Today in the church the pastor talked about hearts. He read "do not harden your hearts as you did in the rebellion, during the time of testing in the wilderness" (Hebrews 3:8). He brought a stoneheart. He showd that to us and he said that is not the right heart for us, and after that he introduced why. He poured water to it and said: "We know the stone is hard. It can hurt us. The water is the word of God. The water runs off the stoneheart. Maybe it'll be a little bit cleaner but doesn't seems like touched by God." Then he showed a heart ballon and he said: "Maybe it's softer than the stoneheart but you can see the water runs off it too. People sometimes has conceited heart." We read in the Bible that "everyone with a conceited heart is disgusting to the Lord." Then he showed a spongeheart. He dipped the sponge into the water and he said: "It absorbs the water. We may say that would be the right heart for us! But we know if we squeeze the sponge it won't be able to keep the water inside." Then he said "Put your hand over your heart. Feel your heart beat. Your heart is the right heart. It pumps blood, it gives life. And the word of God can touch your heart and can give you real life." 


Amen.




the picture is from ~DSakanumbuh419



Monday, June 03, 2013

MBTI

Okay. I think it's time to write about Jung-Myers-Briggs's MBTI. It is a personality tipology, and I think it is the best ever! My personality type is ENFP and it fits me like nothing ever! I am hungarian, so I saw it on a hungarian website... I tried to find it in english I found some pages, but I did the 94 questions test, and in english I could not find it, only the 84 questions. I found so many funny pictures about the types. It's cool.

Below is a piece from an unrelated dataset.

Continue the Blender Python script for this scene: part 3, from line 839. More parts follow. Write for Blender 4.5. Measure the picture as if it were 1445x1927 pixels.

So let's write about myself. As an ENFP, my primary mode of living is focused externally, where I take things in primarily via my intuition. My secondary mode is internal, where I deal with things according to how I feel about them (oh, yes! I really do!), or how they fit in with my personal value system.
ENFP is warm, enthusiastic, typically very bright and full of potential. ENFP lives in the world of possibilities, and can become very passionate and excited about things (YES). ENFP enthusiasm lends him/her the ability to inspire and motivate others, more so than we see in other types. ENFP can talk him/her way in or out of anything. ENFP loves life, seeing it as a special gift, and strive to make the most out of it.
Well, I try to :)

Saturday, June 01, 2013

Faith?

I'm totally comfused. I know I am week and I have only tiny faith. It's okay because Jesus Christ said: "Truly I tell you, if you have faith as small as a mustard seed, you can say to this mountain, 'Move from here to there,' and it will move. Nothing will be impossible for you." But I'm afraid that my faith is not a mustard seed, I'm afraid it's a tradition. I go to church every week, I pray every day, I think of God often, almost the whole day, I know I am His child, I know that I went through the metanoia's hard way. I had great periods with God, I was happy and everythig was allright. I don't know, I just feel that my faith is not a real thing, it is like a habit... or... it is like an internal pressure to faith in God. And it is not like "you have to believe in Him, because if you're not believing, you will be damned". It is like I have to believe Him, because that's what I do since I accepted the salvation. I just feel that my faith is not like it was before. I remember I had good times, I was okay with God, I prayed hard - through hours -, and I was strong and confident and satisfied. I want my strong faith back! I will read more about Him and the life with Him, and His miracles, listen to christian music - I'd listen before - and read the Bible! I don't wanna lose my faith, I won't lose it! NEVER!!!

Friday, May 31, 2013

We create our own demons.

Is it true or false I don't know. But I created my own... That was a terible boring day in the dorm. With the girls we decided to watch a horror. It was a really bad idea... We watched the Paranormal Activity. I didn't feel fear or something during the film. But a few days after when I was sleeping suddenly I heared a noise. It was like someone jumped on the flour out the window. I was really scared. Sudennly I turned to the wall in my bed. I feel something cold and I feel that someone is in the room - amd it's not my roommate. I couldn't move. I was really in panic. I prayed to Lord to help me again and again. Once only I could move again and I turned back. I saw the clock and I realized that the time while I was turned to the wall was about an hour! I thought it was a few minutes. I tried to gather my courage and I woke up my roommate. I told her my story, and she allowed me to sleep in her bed. She gave me her mp3 and I listened a nice and calming music the whole night. I couldn't sleep. I waited for the sun rises up and when it did I started to deal my daily tasks. That happened almost 3 years ago and I had periodes when I totally couldn't sleep alone. Sometimes I could. But I think this demon is always watching me when I sleeping or when I'm awake and I'm sure it's watching me now when I'm writing this. But I'm totally sure with no doubt that God is with me more than any demon! God is all, God is with me. He watching me when I sleeping or when I'm awake and He watching me now when I'm writing this! But the good news is that God is not only watching me! He is with me and taking care of me! So okay demon, you can watching me but you can't hurt me! Because God is the most powerful in the world and with God I am stronger than you!